Rabin Says Egyptian-israeli Type Accord Not Possible with Syria Affirms Sinai Pact Not Linked with G

With Israel’s new agreement with Egypt less than a week old, Premier Yitzhak Rabin made it clear over the weekend that Israel could not possibly contemplate a similar interim accord with Syria, mainly because the Golan Heights does not offer the same wide area for territorial withdrawals and Israel would never agree to any disengagement plan that would jeopardize the existence of its settlements on the Heights.

The Premier expressed his views in pre-Rosh Hashanah interviews published in Yediot Achronot and other newspapers and in a broadcast interview in which he offered a realistic assessment of what the new year holds in store for his nation. Rabin stated that the prospects of a second disengagement agreement with Syria were next to nil and said it would be better to discuss a final settlement with that country than the step-by-step approach taken with Egypt.

Rabin also insisted that the interim pact with Egypt contained no Israeli commitment to the U.S. or to Egypt that Israel would enter into a similar accord with Syria.
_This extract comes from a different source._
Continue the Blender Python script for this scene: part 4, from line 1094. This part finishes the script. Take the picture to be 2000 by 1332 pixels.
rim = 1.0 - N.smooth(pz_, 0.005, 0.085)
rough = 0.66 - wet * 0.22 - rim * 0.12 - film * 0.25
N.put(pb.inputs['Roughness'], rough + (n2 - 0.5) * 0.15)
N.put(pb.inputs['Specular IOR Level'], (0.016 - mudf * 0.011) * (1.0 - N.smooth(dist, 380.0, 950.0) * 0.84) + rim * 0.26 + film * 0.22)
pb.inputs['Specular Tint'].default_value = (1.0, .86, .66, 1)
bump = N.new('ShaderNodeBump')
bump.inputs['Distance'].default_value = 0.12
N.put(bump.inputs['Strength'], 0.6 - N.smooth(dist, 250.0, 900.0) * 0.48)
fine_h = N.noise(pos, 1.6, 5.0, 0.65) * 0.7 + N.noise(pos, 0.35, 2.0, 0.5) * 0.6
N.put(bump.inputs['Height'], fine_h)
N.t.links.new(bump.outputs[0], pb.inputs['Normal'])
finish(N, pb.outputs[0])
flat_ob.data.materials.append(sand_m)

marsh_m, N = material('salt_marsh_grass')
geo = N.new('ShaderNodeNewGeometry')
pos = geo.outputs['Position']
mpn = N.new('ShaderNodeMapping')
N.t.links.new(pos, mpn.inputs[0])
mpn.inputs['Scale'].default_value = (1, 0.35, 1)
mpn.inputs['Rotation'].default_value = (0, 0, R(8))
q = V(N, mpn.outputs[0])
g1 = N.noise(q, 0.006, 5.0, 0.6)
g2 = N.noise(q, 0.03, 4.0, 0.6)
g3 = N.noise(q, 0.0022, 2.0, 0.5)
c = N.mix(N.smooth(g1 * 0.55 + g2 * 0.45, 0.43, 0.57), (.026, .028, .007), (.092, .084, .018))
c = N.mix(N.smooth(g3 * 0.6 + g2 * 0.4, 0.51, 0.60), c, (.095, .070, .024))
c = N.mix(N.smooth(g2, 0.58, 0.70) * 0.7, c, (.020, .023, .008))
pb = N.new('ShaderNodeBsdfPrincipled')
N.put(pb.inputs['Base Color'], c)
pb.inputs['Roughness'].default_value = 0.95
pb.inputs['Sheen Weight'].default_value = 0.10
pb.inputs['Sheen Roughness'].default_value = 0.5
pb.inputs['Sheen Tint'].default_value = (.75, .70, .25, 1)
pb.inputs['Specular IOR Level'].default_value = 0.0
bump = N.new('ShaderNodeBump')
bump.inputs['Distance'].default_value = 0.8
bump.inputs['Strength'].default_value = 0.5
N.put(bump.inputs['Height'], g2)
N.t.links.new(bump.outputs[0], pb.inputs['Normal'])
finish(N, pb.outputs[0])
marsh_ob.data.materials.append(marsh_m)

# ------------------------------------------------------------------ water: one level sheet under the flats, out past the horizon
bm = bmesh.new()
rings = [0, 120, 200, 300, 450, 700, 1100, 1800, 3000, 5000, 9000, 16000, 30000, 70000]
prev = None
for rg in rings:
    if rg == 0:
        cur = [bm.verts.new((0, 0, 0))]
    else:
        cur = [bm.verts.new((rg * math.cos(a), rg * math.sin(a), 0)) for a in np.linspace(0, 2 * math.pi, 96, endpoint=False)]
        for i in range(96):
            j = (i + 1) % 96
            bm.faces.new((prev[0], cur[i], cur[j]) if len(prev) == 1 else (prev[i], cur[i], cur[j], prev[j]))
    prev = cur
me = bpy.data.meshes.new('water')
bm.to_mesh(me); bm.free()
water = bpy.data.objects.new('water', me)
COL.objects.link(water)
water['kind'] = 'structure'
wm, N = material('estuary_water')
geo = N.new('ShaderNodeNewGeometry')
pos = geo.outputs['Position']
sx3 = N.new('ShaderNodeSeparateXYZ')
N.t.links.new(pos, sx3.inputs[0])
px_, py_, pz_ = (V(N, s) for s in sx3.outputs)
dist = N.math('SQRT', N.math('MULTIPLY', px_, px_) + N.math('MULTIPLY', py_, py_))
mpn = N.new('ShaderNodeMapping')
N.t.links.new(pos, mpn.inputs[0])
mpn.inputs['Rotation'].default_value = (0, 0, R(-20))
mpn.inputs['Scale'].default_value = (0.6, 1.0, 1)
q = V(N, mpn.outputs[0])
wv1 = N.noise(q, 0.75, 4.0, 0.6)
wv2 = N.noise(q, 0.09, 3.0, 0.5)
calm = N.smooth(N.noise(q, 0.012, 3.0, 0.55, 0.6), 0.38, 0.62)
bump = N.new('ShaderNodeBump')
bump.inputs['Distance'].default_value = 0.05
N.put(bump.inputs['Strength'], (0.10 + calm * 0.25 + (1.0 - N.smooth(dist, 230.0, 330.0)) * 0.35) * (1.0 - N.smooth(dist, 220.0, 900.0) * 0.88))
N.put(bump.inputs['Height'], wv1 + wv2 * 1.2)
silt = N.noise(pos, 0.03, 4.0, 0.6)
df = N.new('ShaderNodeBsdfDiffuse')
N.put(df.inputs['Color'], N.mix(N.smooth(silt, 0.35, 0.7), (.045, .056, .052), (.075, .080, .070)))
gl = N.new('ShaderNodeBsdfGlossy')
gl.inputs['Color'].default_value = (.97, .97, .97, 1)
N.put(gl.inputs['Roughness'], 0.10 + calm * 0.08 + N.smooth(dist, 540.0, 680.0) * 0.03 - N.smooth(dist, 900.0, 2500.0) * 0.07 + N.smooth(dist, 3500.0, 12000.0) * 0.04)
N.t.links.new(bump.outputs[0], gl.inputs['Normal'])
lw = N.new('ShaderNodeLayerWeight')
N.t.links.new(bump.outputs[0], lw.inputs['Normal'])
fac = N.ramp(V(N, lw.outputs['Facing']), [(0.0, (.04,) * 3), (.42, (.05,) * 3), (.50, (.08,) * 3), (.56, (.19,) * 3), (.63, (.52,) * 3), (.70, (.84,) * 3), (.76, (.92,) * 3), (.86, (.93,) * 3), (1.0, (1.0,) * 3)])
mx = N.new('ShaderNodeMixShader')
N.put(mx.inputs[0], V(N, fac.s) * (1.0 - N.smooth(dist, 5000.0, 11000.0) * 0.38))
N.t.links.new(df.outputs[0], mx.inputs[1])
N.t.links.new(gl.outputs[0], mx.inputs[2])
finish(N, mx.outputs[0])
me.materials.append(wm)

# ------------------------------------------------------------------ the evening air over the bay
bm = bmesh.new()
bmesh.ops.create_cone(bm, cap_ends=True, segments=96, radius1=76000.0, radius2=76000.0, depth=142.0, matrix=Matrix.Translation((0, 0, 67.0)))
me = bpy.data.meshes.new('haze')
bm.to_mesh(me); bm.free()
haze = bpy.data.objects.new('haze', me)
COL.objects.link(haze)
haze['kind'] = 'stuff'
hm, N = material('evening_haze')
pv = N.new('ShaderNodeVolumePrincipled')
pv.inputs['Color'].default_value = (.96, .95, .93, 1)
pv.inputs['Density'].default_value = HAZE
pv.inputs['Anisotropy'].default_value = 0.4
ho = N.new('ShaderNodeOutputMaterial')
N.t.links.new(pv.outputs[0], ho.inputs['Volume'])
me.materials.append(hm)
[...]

Asked in the broadcast interview about unconfirmed reports that the U.S. was urging Israel to start negotiations with Syria soon in order to maintain the momentum toward peace on all fronts, the Premier replied, “I do not know what the position of the United States will be when this issue will become concrete.”

He added that “Israel is free to take any position it may regard as necessary.” Pressed as to what Israel’s reply would be if the U.S. proposed, in two or three months, that negotiations begin with Syria, Rabin said, “We shall wait two or three months and see what they propose and the Cabinet will have to take a decision.”

CONCERNED ABOUT SOVIET ROLE

The Israeli leader expressed serious concern, however, that the Soviet Union might attempt to jeopardize the process of implementing the new pact with Egypt, not directly but through extremist Arab countries such as Libya and through terrorist organizations. Rabin said the Soviets were angered and chagrined by the American success in achieving an interim accord under its sponsorship.

He said, “In my view there is no detente in the Middle East between the powers–or else it exists in such an obscure and limited fashion that to all intents and purposes it does not exist at all,” He also took note of the “confrontation” the pact triggered between Egypt and the more extreme elements of the Arab world which, he said, bears watching. (See separate story on Secretary of State Henry A. Kissinger’s view.)

Rabin said the question of future negotiations with Jordan was even more complicated than with Syria because the Arab world has revoked Jordan’s putative mandate over Judaea-Samaria (West Bank) and has given it to the terrorist organizations with which Israel is not prepared to negotiate. He said that as matters stand now, there is no party with which Israel can discuss a settlement on the West Bank.

Following the example set by the late Premier David Ben Gurion after Israel was forced by combined American and Soviet pressure to pull out of the Sinai in 1956-57, Rabin met Thursday night with senior military officers from the rank of Colonel up to explain the military consequences of the latest Israeli pull-back in Sinai. He discussed the advantages and dangers of the accord that had been signed earlier in the day by Israeli and Egyptian delegates in Geneva. No details of his talk were reported.